How to keep the time on multiple servers in sync

Solution 1:

Connecting your ntpd to NTP servers outside your LAN to time sync can lead to the inconsistencies you are seeing, because every connection will have to go thru several routers, each one with unpredictable latencies depending on traffic. If each server connects by itself, the time between all the servers will drift a little.

To avoid the inconsistency, the best approach is to create a local NTP server, syncing time with an external NTP Server Pool, and using this local NTP server as "master clock" to your local servers:

  1. Local NTP Server

    You configure this server to sync with a NTP server on a pool geographically close to you. On this site you can get a list of servers and get one close to you. It will keep the time in sync with them.

  2. NTP Daemon on your servers

    Configure the ntpd on every server to connect to your local NTP server. As you mantain a local NTP server on a very last, low latency LAN, the skew will be minimal.

Using this implementation the time on your servers will be in sync with each other.

Solution 2:

As pointed out by others, a local NTP server which syncs from a public one, and provides a low latency service for your other servers will probably be the best you can do.

You can get a very accurate external sync from GPS if you can see the sky, but that's often not practical.

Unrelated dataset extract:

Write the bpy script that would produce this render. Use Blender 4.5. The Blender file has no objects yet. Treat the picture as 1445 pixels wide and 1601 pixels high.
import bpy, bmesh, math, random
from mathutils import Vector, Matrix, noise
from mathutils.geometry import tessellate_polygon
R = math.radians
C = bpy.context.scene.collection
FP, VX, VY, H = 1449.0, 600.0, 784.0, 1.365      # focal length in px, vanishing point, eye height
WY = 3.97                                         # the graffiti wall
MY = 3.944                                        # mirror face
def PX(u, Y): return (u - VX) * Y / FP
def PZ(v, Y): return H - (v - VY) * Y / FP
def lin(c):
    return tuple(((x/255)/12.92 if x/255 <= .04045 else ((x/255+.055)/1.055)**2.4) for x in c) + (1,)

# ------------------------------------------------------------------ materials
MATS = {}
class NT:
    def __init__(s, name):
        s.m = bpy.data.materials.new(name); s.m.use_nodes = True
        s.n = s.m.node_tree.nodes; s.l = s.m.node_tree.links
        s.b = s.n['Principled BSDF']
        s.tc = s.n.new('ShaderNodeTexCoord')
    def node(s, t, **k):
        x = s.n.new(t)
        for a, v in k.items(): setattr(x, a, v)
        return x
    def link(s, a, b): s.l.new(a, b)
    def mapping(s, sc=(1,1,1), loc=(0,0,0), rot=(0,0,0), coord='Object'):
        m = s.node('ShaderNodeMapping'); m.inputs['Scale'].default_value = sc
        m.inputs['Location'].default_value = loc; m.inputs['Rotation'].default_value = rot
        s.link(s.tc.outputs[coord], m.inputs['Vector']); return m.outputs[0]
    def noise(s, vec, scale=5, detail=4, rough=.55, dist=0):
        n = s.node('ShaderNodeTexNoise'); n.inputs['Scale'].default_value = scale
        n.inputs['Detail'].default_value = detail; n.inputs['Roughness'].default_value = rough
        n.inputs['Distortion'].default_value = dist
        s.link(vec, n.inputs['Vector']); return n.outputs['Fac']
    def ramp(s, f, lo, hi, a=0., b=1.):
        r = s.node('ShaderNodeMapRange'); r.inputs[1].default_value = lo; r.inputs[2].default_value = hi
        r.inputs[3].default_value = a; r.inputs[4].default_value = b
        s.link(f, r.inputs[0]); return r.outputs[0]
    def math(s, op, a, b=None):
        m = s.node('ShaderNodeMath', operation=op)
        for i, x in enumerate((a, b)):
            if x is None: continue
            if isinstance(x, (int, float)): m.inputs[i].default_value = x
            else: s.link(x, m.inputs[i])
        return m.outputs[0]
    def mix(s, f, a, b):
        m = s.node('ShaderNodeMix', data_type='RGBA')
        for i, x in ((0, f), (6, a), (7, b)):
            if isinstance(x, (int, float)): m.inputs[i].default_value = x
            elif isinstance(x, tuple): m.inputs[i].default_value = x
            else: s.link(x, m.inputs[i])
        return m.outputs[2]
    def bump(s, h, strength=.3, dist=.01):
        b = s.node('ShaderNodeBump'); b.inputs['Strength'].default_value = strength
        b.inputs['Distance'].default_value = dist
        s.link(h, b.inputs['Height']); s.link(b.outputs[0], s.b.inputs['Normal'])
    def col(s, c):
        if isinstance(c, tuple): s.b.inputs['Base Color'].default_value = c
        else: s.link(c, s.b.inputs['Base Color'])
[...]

I suspect if you are having problems, you have one of two issues: Either you are polling NTP (e.g. ntpdate from cron) instead of running a local daemon, or your problem is actually to do with testing and the latency in your network, and your servers might be better synchronized than you think.

Solution 3:

  1. Have you considered moving from NTP to PTP? http://en.wikipedia.org/wiki/Precision_Time_Protocol
  2. If you cannot move away from NTP perhaps multicasting will help. http://doc.ntp.org/4.1.1/confopt.htm

Either way one of the obvious things to get right is good quality time source. Either get your own GPS receiver and/or atomic clock to your data center, or connect to multiple external stratum 0 clocks. Later strategy is a little uncertain. You never know what sort of clock in internet is providing it as stratum 0, they can be anything from really good clocks to grandpa's tick tocks.